Christine O wrote:
I likewise feel that something I love has been broken, because marriage is sacred to me.
Right. And no one is going to bust in on you and demand that you should not be allowed to get married. Marriage is obviously important to those people that raise it, and yet you are insisting that they should not be allowed to get married, despite their feelings about marriage. Unequal? Very.
Christine O wrote:
It's not easy to understand why gays don't create their own type of civil ceremony with a name of their own creation.

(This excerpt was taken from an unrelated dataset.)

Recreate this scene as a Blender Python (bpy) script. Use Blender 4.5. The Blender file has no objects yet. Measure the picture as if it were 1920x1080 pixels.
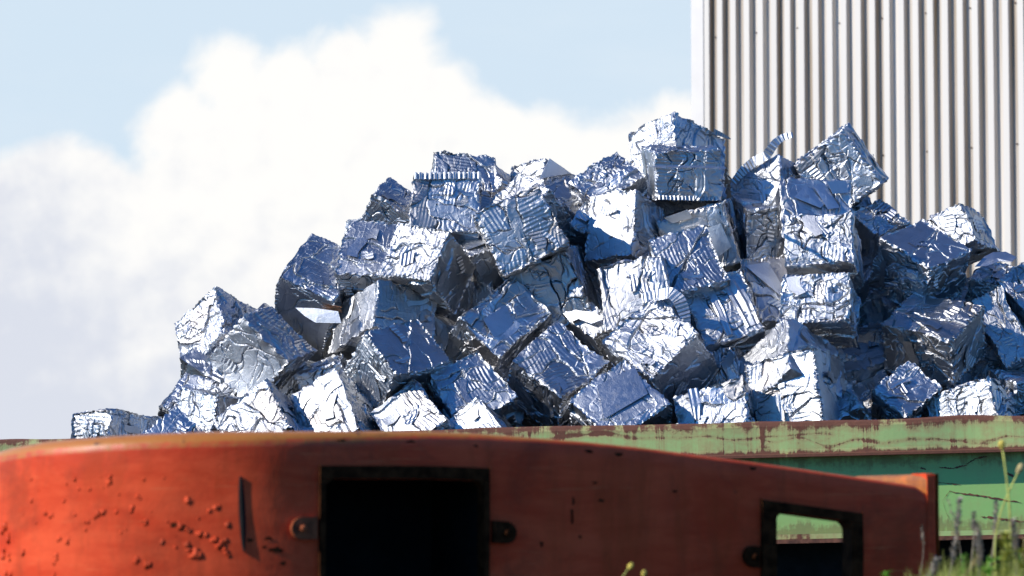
import bpy, math, random
import numpy as np
from mathutils import Vector, Matrix, Quaternion

scene = bpy.context.scene
COL = scene.collection

# ------------------------------------------------------------------ camera
F_PX = 6061.0                     # focal length in pixels of a 1920 wide frame
CAM_Z = 0.55
PITCH = math.atan((1010 - 540) / F_PX)
cam_data = bpy.data.cameras.new('camera')
cam_data.sensor_width = 36.0
cam_data.lens = 36.0 * F_PX / 1920.0
cam_data.clip_start = 0.1
cam_data.clip_end = 5000.0
cam_data.dof.use_dof = True
cam_data.dof.focus_distance = 19.2
cam_data.dof.aperture_fstop = 4.8
cam = bpy.data.objects.new('camera', cam_data)
COL.objects.link(cam)
cam.location = (0, 0, CAM_Z)
cam.rotation_euler = (math.pi / 2 + PITCH, 0, 0)
scene.camera = cam

def at(px, py, Y):
    """world point seen at photo pixel px, py (1920 wide) at distance Y"""
    cx, cy = (px - 960) / F_PX, (540 - py) / F_PX
    c, s = math.cos(PITCH), math.sin(PITCH)
    d = Vector((cx, c - cy * s, s + cy * c))
    return Vector((0, 0, CAM_Z)) + d * (Y / d.y)

# ------------------------------------------------------------------ light
scene.view_settings.view_transform = 'Standard'
scene.view_settings.look = 'None'
scene.view_settings.exposure = 0.0
scene.view_settings.gamma = 1.0
SUN = Vector((-0.82, -0.28, 0.50)).normalized()
SUN_EL = math.asin(SUN.z)
sun_data = bpy.data.lights.new('sun', 'SUN')
sun_data.energy = 5.0
sun_data.angle = math.radians(0.5)
sun_data.color = (1.0, 0.95, 0.88)
sun = bpy.data.objects.new('sun', sun_data)
COL.objects.link(sun)
sun.location = (-30, -10, 30)
sun.rotation_euler = SUN.to_track_quat('Z', 'Y').to_euler()

class Nodes:
    """small helper to write node graphs as expressions"""
    def __init__(self, tree):
        self.t = tree
        tree.nodes.clear()
    def n(self, kind, **kw):
        nd = self.t.nodes.new(kind)
        for k, v in kw.items():
            setattr(nd, k, v)
        return nd
    def put(self, sock, v):
        if isinstance(v, bpy.types.NodeSocket):
            self.t.links.new(v, sock)
        else:
            if sock.type == 'RGBA' and len(v) == 3:
                v = (*v, 1)
            sock.default_value = v
    def m(self, op, a, b=0.0, c=0.0, clamp=False):
        nd = self.n('ShaderNodeMath', operation=op, use_clamp=clamp)
        self.put(nd.inputs[0], a); self.put(nd.inputs[1], b); self.put(nd.inputs[2], c)
        return nd.outputs[0]
    def ss(self, x, lo, hi, to0=0.0, to1=1.0):
        nd = self.n('ShaderNodeMapRange', interpolation_type='SMOOTHSTEP')
        self.put(nd.inputs[0], x); self.put(nd.inputs[1], lo); self.put(nd.inputs[2], hi)
        self.put(nd.inputs[3], to0); self.put(nd.inputs[4], to1)
        return nd.outputs[0]
    def mix(self, f, a, b, blend='MIX'):
        nd = self.n('ShaderNodeMix', data_type='RGBA', blend_type=blend)
        self.put(nd.inputs[0], f); self.put(nd.inputs[6], a); self.put(nd.inputs[7], b)
        return nd.outputs[2]
    def noise(self, vec, scale, detail=4.0, rough=0.55, dist=0.0, out=0):
        nd = self.n('ShaderNodeTexNoise')
        self.put(nd.inputs['Vector'], vec)
        nd.inputs['Scale'].default_value = scale
        nd.inputs['Detail'].default_value = detail
        nd.inputs['Roughness'].default_value = rough
        nd.inputs['Distortion'].default_value = dist
        return nd.outputs[out]
    def comb(self, x, y, z):
        nd = self.n('ShaderNodeCombineXYZ')
        self.put(nd.inputs[0], x); self.put(nd.inputs[1], y); self.put(nd.inputs[2], z)
        return nd.outputs[0]
    def sep(self, v):
        nd = self.n('ShaderNodeSeparateXYZ'); self.put(nd.inputs[0], v)
        return nd.outputs
    def scale(self, v, s):
        nd = self.n('ShaderNodeMapping'); self.put(nd.inputs[0], v)
        nd.inputs['Scale'].default_value = s
        return nd.outputs[0]
    def bump(self, h, strength, dist):
        nd = self.n('ShaderNodeBump')
        self.put(nd.inputs['Height'], h)
        nd.inputs['Strength'].default_value = strength
        nd.inputs['Distance'].default_value = dist
        return nd.outputs[0]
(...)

I equally have difficulty understand why you object to homosexuals having the same ceremony that you had. You obviously think that they should not be allowed to participate in certain things - you wish to restrict their actions in regards to marriage. And you restrict it on the basis of ... this is sacred to me? What about how the people who want to get married feel? Should they restrict you in your actions because of how they feel?
Christine O wrote:
I suspect the reason they avoid that avenue is because they prefer to live be victims and pretend the only reason they haven't been married in church is because humanity throughout the whole of history has been against them.
I'm not sure whether to find this naive or offensive. Either you genuinely don't understand what homosexuals are saying and how they feel, or you think that they are deliberating acting a certain way for attention.
Christine O wrote:
It's not about denying anyone's equality, men and women are equal but compete in different sporting teams and categories don't they?
Men and women are equal in that they are both allowed to play sport. They do not have equal physical strength or stamina (in general). I guess, with this analogy, getting married would be playing sport, and the type of ceremony would be strength and stamina? We shouldn't restrict people from getting married in the same way we shouldn't restrict one gender from paying sport. You might think that homosexuals will not have the same love for each other that heterosexuals have, but should that guide you to restrict what is legal and illegal for them?
Christine O wrote:
You didn't respond to my comment about polygamy either. In your opinion should that be legal?
You've side stepped the animal question too mcfate.
I quite clearly directed you to my previous post:
mcfate wrote:
If I thought the situation was harmful, I would be against it
mcfate wrote:
However, while I could find a reason to oppose this situation based upon harm (and maybe a few other salient moral factors), I cannot find a moral reason to oppose or support it because of its prevalence.
This works equally well for polygamy as well as for zoophilia.
Christine O wrote:
What if it did catch on? No need for divorce, you could get one missus put down, and go choose a younger one at the pet shop!
I think killing your spouse is causing harm, so you can probably guess my opinion of that.
More specifically, you are conflating two separate issues. When two humans are in love, they both have a particular amount of consciousness, and so they have an understanding of their actions, their emotions, their love, how they want to live their life, and so on. Animals are different and quite probably have varying degrees of consciousness, somewhat less than humans probably, and no really effective way to communicate. So I think this is a misleading path to tread down, because eventually you will be comparing and equating the love of two fully conscious humans with the love of not-as-conscious animals. So if you would like to make another thread for this particular topic, I will join you there, but I would leave it out of this one.
The only way I can see you comparing the two in a logical way is if it is not about the other people or animals or their consciousnesses or their emotions or their love or their wishes about their lives, but simply about you and your feelings about the sanctity of marriage. If this
is truly the case, then I can only state that you are being selfish.